> [Task details]
The data below must be copied in full and without any change.

> [Data]
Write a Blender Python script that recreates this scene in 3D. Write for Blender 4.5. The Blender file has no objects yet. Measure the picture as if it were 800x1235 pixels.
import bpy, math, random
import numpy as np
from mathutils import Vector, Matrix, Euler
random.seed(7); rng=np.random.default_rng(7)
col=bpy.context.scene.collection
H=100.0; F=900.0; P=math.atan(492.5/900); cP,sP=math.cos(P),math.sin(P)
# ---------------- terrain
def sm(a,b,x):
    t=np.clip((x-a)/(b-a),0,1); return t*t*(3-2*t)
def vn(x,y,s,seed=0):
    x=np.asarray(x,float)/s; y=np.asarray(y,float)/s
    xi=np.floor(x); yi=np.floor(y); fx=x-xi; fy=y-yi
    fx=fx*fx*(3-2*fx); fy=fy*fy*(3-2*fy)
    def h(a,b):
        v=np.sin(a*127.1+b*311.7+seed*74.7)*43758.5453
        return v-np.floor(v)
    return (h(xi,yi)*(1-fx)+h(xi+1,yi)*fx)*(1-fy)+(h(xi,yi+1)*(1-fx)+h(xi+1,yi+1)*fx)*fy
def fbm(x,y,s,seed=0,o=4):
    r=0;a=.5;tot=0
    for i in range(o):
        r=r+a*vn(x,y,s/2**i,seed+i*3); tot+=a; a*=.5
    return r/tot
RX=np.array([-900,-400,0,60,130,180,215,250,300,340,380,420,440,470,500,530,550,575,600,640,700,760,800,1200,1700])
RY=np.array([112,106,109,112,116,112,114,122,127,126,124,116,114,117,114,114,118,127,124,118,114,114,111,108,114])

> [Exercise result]
Write a Blender Python script that recreates this scene in 3D. Write for Blender 4.5. The Blender file has no objects yet. Measure the picture as if it were 800x1235 pixels.
import bpy, math, random
import numpy as np
from mathutils import Vector, Matrix, Euler
random.seed(7); rng=np.random.default_rng(7)
col=bpy.context.scene.collection
H=100.0; F=900.0; P=math.atan(492.5/900); cP,sP=math.cos(P),math.sin(P)
# ---------------- terrain
def sm(a,b,x):
    t=np.clip((x-a)/(b-a),0,1); return t*t*(3-2*t)
def vn(x,y,s,seed=0):
    x=np.asarray(x,float)/s; y=np.asarray(y,float)/s
    xi=np.floor(x); yi=np.floor(y); fx=x-xi; fy=y-yi
    fx=fx*fx*(3-2*fx); fy=fy*fy*(3-2*fy)
    def h(a,b):
        v=np.sin(a*127.1+b*311.7+seed*74.7)*43758.5453
        return v-np.floor(v)
    return (h(xi,yi)*(1-fx)+h(xi+1,yi)*fx)*(1-fy)+(h(xi,yi+1)*(1-fx)+h(xi+1,yi+1)*fx)*fy
def fbm(x,y,s,seed=0,o=4):
    r=0;a=.5;tot=0
    for i in range(o):
        r=r+a*vn(x,y,s/2**i,seed+i*3); tot+=a; a*=.5
    return r/tot
RX=np.array([-900,-400,0,60,130,180,215,250,300,340,380,420,440,470,500,530,550,575,600,640,700,760,800,1200,1700])
RY=np.array([112,106,109,112,116,112,114,122,127,126,124,116,114,117,114,114,118,127,124,118,114,114,111,108,114])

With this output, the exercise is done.